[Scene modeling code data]
────────
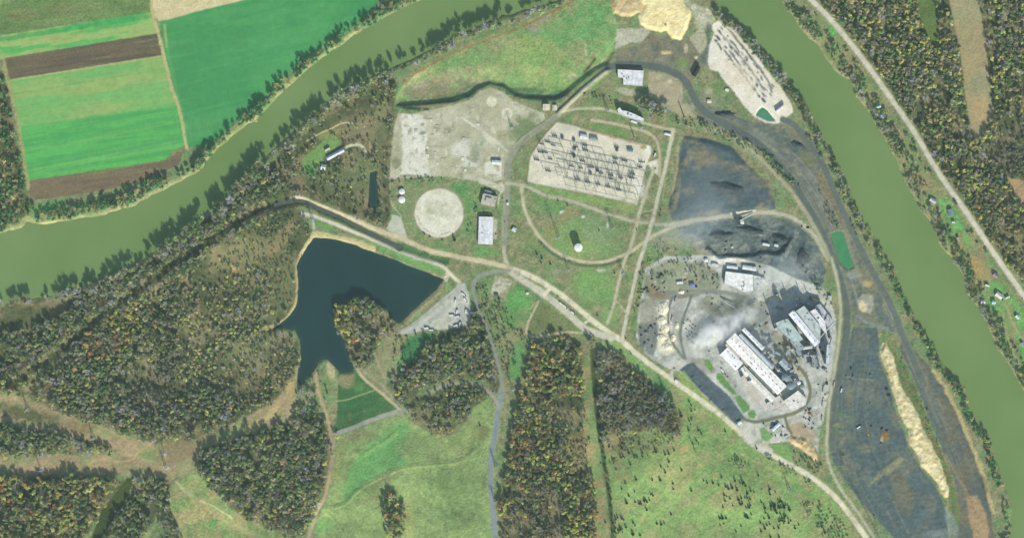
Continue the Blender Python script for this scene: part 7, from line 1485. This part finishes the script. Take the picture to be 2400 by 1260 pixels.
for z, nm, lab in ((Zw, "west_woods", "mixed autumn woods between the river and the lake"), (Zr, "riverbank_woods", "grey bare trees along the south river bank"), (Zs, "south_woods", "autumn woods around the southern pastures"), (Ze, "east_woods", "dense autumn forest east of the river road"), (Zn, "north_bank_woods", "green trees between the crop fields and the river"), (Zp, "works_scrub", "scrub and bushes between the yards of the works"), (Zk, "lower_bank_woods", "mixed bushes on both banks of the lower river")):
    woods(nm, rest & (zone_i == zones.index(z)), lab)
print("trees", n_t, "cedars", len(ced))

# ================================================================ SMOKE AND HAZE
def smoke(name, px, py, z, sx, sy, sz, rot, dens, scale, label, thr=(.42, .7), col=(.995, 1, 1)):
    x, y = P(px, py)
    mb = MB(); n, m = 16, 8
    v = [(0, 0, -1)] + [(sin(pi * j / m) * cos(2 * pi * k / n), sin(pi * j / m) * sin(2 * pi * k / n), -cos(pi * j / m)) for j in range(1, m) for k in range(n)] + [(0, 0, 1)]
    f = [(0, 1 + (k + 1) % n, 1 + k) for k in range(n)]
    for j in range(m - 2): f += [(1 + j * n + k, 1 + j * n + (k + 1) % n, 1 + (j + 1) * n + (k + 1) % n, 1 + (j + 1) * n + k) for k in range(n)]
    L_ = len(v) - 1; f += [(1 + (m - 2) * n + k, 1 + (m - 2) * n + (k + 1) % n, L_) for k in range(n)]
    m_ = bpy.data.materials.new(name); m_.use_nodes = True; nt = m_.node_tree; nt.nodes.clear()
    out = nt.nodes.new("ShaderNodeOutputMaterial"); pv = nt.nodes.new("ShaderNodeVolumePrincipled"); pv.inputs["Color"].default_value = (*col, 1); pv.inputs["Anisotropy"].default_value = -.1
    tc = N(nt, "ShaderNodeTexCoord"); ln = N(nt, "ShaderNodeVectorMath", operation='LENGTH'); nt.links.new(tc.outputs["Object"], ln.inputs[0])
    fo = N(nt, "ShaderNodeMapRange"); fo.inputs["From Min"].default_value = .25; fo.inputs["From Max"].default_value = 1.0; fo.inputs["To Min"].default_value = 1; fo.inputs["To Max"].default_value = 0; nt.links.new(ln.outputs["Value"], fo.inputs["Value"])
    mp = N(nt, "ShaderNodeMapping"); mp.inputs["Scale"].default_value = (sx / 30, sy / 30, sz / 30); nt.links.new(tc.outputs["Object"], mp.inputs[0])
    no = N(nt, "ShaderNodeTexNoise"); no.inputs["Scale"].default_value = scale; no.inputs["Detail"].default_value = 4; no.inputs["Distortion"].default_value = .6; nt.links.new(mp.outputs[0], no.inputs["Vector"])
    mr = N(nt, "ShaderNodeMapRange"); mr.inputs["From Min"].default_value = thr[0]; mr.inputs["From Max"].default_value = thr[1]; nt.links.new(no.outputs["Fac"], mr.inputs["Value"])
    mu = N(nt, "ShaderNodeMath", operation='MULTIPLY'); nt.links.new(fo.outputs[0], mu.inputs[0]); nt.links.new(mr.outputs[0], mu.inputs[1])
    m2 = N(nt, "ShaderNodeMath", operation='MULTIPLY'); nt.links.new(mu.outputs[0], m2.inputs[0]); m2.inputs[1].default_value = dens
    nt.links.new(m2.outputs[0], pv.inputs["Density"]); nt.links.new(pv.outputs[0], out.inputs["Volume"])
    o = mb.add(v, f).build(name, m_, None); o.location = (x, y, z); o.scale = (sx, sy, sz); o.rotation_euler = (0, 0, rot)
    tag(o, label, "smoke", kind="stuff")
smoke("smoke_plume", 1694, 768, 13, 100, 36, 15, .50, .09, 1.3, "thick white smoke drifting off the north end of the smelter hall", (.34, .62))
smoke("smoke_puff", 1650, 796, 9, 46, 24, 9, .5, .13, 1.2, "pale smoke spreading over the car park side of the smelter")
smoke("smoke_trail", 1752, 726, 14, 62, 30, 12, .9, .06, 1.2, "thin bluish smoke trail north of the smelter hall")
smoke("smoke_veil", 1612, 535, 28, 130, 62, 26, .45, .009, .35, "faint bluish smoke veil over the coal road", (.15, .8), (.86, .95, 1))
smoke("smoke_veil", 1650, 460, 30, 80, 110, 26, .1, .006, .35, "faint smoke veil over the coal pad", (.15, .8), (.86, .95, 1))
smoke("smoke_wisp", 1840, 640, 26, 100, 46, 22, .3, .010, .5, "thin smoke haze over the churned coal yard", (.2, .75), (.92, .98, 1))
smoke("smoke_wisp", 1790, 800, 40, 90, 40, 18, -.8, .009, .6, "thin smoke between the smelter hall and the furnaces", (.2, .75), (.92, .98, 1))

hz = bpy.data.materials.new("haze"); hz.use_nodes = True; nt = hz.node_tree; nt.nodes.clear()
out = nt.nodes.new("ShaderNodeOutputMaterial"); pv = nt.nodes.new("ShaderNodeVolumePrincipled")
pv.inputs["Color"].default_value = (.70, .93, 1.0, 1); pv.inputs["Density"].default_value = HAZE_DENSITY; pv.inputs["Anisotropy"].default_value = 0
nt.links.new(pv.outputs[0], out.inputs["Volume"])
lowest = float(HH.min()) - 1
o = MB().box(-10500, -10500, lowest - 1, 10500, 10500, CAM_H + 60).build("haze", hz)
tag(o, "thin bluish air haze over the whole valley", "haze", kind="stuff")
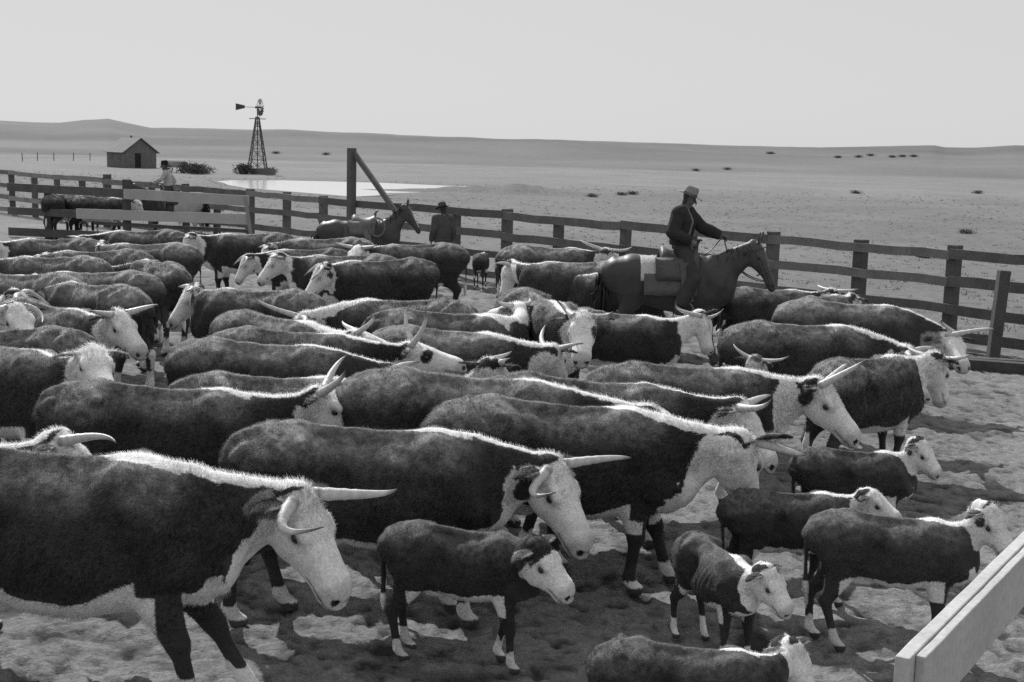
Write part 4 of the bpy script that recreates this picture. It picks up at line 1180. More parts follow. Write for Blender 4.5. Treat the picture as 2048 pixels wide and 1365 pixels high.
────────
• _WHAT YOU SHOULD DO_
Copy everything in the records above except the pictures, exactly as written.

• _SOLUTION BELOW_
Continue the Blender Python script for this scene: part 7, from line 1485. This part finishes the script. Take the picture to be 2400 by 1260 pixels.
for z, nm, lab in ((Zw, "west_woods", "mixed autumn woods between the river and the lake"), (Zr, "riverbank_woods", "grey bare trees along the south river bank"), (Zs, "south_woods", "autumn woods around the southern pastures"), (Ze, "east_woods", "dense autumn forest east of the river road"), (Zn, "north_bank_woods", "green trees between the crop fields and the river"), (Zp, "works_scrub", "scrub and bushes between the yards of the works"), (Zk, "lower_bank_woods", "mixed bushes on both banks of the lower river")):
    woods(nm, rest & (zone_i == zones.index(z)), lab)
print("trees", n_t, "cedars", len(ced))

# ================================================================ SMOKE AND HAZE
def smoke(name, px, py, z, sx, sy, sz, rot, dens, scale, label, thr=(.42, .7), col=(.995, 1, 1)):
    x, y = P(px, py)
    mb = MB(); n, m = 16, 8
    v = [(0, 0, -1)] + [(sin(pi * j / m) * cos(2 * pi * k / n), sin(pi * j / m) * sin(2 * pi * k / n), -cos(pi * j / m)) for j in range(1, m) for k in range(n)] + [(0, 0, 1)]
    f = [(0, 1 + (k + 1) % n, 1 + k) for k in range(n)]
    for j in range(m - 2): f += [(1 + j * n + k, 1 + j * n + (k + 1) % n, 1 + (j + 1) * n + (k + 1) % n, 1 + (j + 1) * n + k) for k in range(n)]
    L_ = len(v) - 1; f += [(1 + (m - 2) * n + k, 1 + (m - 2) * n + (k + 1) % n, L_) for k in range(n)]
    m_ = bpy.data.materials.new(name); m_.use_nodes = True; nt = m_.node_tree; nt.nodes.clear()
    out = nt.nodes.new("ShaderNodeOutputMaterial"); pv = nt.nodes.new("ShaderNodeVolumePrincipled"); pv.inputs["Color"].default_value = (*col, 1); pv.inputs["Anisotropy"].default_value = -.1
    tc = N(nt, "ShaderNodeTexCoord"); ln = N(nt, "ShaderNodeVectorMath", operation='LENGTH'); nt.links.new(tc.outputs["Object"], ln.inputs[0])
    fo = N(nt, "ShaderNodeMapRange"); fo.inputs["From Min"].default_value = .25; fo.inputs["From Max"].default_value = 1.0; fo.inputs["To Min"].default_value = 1; fo.inputs["To Max"].default_value = 0; nt.links.new(ln.outputs["Value"], fo.inputs["Value"])
    mp = N(nt, "ShaderNodeMapping"); mp.inputs["Scale"].default_value = (sx / 30, sy / 30, sz / 30); nt.links.new(tc.outputs["Object"], mp.inputs[0])
    no = N(nt, "ShaderNodeTexNoise"); no.inputs["Scale"].default_value = scale; no.inputs["Detail"].default_value = 4; no.inputs["Distortion"].default_value = .6; nt.links.new(mp.outputs[0], no.inputs["Vector"])
    mr = N(nt, "ShaderNodeMapRange"); mr.inputs["From Min"].default_value = thr[0]; mr.inputs["From Max"].default_value = thr[1]; nt.links.new(no.outputs["Fac"], mr.inputs["Value"])
    mu = N(nt, "ShaderNodeMath", operation='MULTIPLY'); nt.links.new(fo.outputs[0], mu.inputs[0]); nt.links.new(mr.outputs[0], mu.inputs[1])
    m2 = N(nt, "ShaderNodeMath", operation='MULTIPLY'); nt.links.new(mu.outputs[0], m2.inputs[0]); m2.inputs[1].default_value = dens
    nt.links.new(m2.outputs[0], pv.inputs["Density"]); nt.links.new(pv.outputs[0], out.inputs["Volume"])
    o = mb.add(v, f).build(name, m_, None); o.location = (x, y, z); o.scale = (sx, sy, sz); o.rotation_euler = (0, 0, rot)
    tag(o, label, "smoke", kind="stuff")
smoke("smoke_plume", 1694, 768, 13, 100, 36, 15, .50, .09, 1.3, "thick white smoke drifting off the north end of the smelter hall", (.34, .62))
smoke("smoke_puff", 1650, 796, 9, 46, 24, 9, .5, .13, 1.2, "pale smoke spreading over the car park side of the smelter")
smoke("smoke_trail", 1752, 726, 14, 62, 30, 12, .9, .06, 1.2, "thin bluish smoke trail north of the smelter hall")
smoke("smoke_veil", 1612, 535, 28, 130, 62, 26, .45, .009, .35, "faint bluish smoke veil over the coal road", (.15, .8), (.86, .95, 1))
smoke("smoke_veil", 1650, 460, 30, 80, 110, 26, .1, .006, .35, "faint smoke veil over the coal pad", (.15, .8), (.86, .95, 1))
smoke("smoke_wisp", 1840, 640, 26, 100, 46, 22, .3, .010, .5, "thin smoke haze over the churned coal yard", (.2, .75), (.92, .98, 1))
smoke("smoke_wisp", 1790, 800, 40, 90, 40, 18, -.8, .009, .6, "thin smoke between the smelter hall and the furnaces", (.2, .75), (.92, .98, 1))

hz = bpy.data.materials.new("haze"); hz.use_nodes = True; nt = hz.node_tree; nt.nodes.clear()
out = nt.nodes.new("ShaderNodeOutputMaterial"); pv = nt.nodes.new("ShaderNodeVolumePrincipled")
pv.inputs["Color"].default_value = (.70, .93, 1.0, 1); pv.inputs["Density"].default_value = HAZE_DENSITY; pv.inputs["Anisotropy"].default_value = 0
nt.links.new(pv.outputs[0], out.inputs["Volume"])
lowest = float(HH.min()) - 1
o = MB().box(-10500, -10500, lowest - 1, 10500, 10500, CAM_H + 60).build("haze", hz)
tag(o, "thin bluish air haze over the whole valley", "haze", kind="stuff")
Write part 4 of the bpy script that recreates this picture. It picks up at line 1180. More parts follow. Write for Blender 4.5. Treat the picture as 2048 pixels wide and 1365 pixels high.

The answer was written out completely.